### Problem statement
Output exactly the lines from the first one down to the line containing "SC.camera = cam", inclusive.

────────────────

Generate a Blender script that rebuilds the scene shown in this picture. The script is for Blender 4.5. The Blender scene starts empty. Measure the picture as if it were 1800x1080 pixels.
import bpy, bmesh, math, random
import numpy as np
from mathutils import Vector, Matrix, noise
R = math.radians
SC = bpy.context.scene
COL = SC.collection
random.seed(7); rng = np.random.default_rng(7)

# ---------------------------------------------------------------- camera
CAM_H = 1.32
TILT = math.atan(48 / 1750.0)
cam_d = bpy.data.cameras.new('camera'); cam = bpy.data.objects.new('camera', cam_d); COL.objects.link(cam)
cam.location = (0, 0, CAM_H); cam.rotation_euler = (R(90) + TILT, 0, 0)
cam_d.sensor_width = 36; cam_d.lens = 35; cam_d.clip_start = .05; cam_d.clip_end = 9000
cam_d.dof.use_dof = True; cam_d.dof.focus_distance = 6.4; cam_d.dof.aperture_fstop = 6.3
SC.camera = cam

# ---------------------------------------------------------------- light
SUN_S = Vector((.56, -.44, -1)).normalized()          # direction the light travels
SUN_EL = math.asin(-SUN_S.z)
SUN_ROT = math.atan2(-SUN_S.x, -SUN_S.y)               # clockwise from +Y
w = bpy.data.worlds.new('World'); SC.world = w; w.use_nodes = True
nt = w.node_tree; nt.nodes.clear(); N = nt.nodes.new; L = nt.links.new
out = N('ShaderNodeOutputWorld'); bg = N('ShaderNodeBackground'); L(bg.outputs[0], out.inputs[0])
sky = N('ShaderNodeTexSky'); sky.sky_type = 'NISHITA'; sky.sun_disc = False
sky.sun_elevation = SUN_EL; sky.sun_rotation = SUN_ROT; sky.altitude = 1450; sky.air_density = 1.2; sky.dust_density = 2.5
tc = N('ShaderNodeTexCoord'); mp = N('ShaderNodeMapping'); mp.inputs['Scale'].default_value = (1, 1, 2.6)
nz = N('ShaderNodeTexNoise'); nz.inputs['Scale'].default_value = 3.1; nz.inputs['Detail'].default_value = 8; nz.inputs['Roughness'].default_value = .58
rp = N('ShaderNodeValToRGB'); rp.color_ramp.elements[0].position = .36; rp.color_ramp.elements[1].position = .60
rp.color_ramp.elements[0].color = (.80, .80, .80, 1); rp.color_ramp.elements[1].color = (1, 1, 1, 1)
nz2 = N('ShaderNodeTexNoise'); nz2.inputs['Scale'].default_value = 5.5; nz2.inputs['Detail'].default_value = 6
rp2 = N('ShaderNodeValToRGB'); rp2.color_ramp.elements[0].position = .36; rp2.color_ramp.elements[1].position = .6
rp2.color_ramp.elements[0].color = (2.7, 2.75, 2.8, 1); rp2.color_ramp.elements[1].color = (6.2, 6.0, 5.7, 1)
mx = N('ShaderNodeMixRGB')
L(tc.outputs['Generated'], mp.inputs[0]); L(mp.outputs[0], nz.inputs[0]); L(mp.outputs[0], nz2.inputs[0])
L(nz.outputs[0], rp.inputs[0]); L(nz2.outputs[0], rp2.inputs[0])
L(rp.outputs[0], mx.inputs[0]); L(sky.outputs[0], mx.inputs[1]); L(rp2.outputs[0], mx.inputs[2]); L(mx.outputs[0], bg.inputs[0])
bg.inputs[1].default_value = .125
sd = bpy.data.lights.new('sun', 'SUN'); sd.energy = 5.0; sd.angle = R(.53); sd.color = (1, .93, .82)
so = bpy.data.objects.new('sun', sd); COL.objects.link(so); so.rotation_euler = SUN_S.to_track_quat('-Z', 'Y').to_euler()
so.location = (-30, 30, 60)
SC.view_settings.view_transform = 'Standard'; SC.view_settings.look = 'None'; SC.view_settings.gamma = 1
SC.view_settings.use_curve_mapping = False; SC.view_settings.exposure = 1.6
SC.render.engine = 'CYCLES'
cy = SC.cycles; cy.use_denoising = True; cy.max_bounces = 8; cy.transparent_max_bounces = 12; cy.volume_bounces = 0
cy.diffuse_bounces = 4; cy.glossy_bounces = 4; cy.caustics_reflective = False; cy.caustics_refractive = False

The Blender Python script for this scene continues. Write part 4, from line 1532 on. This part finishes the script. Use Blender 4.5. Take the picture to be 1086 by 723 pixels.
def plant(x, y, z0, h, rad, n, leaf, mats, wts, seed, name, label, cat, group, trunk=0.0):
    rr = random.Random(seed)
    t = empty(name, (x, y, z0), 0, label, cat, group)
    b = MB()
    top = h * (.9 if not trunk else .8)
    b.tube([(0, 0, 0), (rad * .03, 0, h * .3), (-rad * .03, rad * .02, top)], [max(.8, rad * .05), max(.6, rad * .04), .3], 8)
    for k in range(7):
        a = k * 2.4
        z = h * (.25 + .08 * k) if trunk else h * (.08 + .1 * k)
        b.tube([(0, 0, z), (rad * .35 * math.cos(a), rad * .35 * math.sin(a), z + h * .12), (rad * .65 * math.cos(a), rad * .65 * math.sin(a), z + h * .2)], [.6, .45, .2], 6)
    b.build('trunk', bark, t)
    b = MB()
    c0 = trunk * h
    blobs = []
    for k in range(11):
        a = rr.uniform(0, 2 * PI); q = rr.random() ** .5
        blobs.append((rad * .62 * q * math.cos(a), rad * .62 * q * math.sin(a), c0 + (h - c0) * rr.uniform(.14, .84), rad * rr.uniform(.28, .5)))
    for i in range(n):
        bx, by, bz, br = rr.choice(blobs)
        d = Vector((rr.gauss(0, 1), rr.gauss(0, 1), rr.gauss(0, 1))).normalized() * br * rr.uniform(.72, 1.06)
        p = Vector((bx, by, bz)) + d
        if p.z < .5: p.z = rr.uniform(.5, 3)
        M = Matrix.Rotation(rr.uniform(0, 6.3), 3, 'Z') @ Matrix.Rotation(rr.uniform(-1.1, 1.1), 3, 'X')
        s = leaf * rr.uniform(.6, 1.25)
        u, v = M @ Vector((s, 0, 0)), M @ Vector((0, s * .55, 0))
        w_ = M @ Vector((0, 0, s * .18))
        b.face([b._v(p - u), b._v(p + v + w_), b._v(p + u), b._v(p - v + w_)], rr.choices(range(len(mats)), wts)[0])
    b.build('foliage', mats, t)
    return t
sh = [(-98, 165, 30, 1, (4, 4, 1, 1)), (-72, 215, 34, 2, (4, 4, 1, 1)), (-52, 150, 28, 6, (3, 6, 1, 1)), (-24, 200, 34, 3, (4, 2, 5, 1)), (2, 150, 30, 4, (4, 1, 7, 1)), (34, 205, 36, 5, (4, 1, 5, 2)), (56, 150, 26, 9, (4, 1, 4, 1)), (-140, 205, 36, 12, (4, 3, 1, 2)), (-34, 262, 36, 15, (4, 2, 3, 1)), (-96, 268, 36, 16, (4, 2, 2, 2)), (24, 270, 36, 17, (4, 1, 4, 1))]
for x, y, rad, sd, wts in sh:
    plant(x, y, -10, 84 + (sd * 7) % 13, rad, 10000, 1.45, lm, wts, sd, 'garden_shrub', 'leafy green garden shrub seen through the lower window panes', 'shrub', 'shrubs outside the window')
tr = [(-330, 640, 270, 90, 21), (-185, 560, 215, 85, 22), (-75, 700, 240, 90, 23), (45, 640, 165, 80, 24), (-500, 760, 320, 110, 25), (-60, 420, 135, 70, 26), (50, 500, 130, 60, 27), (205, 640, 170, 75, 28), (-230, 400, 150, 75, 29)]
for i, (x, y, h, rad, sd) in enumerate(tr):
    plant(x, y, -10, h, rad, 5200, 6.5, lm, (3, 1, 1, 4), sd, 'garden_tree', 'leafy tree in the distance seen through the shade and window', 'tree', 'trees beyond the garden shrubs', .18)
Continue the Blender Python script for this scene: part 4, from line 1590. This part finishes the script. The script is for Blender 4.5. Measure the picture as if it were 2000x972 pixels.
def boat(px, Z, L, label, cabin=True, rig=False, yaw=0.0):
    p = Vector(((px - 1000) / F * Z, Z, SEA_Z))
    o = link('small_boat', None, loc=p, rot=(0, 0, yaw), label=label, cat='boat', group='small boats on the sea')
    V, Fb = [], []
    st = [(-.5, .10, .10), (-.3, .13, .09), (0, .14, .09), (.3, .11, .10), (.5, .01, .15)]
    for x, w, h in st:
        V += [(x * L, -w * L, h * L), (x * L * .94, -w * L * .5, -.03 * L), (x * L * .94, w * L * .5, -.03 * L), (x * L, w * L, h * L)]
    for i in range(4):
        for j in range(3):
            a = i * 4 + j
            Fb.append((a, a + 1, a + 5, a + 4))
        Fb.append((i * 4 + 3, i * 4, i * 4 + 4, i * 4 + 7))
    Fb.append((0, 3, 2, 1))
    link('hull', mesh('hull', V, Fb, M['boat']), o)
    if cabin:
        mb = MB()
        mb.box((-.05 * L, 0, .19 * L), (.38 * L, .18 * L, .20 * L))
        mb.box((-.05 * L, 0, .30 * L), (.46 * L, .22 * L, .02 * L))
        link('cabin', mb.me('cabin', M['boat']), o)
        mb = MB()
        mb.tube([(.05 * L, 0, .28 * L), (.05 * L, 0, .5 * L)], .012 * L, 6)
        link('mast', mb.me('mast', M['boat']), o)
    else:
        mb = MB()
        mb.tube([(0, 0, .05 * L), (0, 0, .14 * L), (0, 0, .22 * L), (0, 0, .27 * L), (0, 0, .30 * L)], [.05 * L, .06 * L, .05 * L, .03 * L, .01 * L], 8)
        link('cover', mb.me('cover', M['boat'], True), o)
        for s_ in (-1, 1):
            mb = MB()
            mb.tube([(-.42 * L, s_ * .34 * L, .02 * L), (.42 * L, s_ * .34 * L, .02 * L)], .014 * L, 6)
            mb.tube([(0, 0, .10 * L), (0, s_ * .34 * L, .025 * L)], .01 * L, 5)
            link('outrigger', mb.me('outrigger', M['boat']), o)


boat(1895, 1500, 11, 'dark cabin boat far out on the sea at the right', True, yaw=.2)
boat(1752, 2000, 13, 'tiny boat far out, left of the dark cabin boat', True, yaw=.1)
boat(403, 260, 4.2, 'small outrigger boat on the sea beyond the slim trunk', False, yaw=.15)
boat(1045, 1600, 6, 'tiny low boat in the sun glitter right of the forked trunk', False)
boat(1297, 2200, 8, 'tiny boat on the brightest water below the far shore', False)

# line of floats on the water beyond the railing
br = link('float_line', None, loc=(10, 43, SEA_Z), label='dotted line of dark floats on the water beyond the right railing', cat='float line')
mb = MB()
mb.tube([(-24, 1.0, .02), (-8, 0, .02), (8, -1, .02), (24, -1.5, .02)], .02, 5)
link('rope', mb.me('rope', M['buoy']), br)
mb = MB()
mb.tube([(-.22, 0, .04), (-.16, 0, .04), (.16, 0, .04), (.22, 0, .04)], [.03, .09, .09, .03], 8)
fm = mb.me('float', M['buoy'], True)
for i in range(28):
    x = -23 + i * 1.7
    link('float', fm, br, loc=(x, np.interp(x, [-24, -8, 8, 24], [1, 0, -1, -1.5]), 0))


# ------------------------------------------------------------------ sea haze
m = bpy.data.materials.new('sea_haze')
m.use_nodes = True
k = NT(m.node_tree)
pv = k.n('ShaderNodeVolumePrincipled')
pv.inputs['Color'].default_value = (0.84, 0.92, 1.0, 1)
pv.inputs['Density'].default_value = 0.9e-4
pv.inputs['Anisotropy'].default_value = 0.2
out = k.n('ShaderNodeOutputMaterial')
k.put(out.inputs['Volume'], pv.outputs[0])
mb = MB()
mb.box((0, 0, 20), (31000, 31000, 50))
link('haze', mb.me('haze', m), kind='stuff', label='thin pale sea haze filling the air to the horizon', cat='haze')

────────────────

### Solution to this exercise
Generate a Blender script that rebuilds the scene shown in this picture. The script is for Blender 4.5. The Blender scene starts empty. Measure the picture as if it were 1800x1080 pixels.
import bpy, bmesh, math, random
import numpy as np
from mathutils import Vector, Matrix, noise
R = math.radians
SC = bpy.context.scene
COL = SC.collection
random.seed(7); rng = np.random.default_rng(7)

# ---------------------------------------------------------------- camera
CAM_H = 1.32
TILT = math.atan(48 / 1750.0)
cam_d = bpy.data.cameras.new('camera'); cam = bpy.data.objects.new('camera', cam_d); COL.objects.link(cam)
cam.location = (0, 0, CAM_H); cam.rotation_euler = (R(90) + TILT, 0, 0)
cam_d.sensor_width = 36; cam_d.lens = 35; cam_d.clip_start = .05; cam_d.clip_end = 9000
cam_d.dof.use_dof = True; cam_d.dof.focus_distance = 6.4; cam_d.dof.aperture_fstop = 6.3
SC.camera = cam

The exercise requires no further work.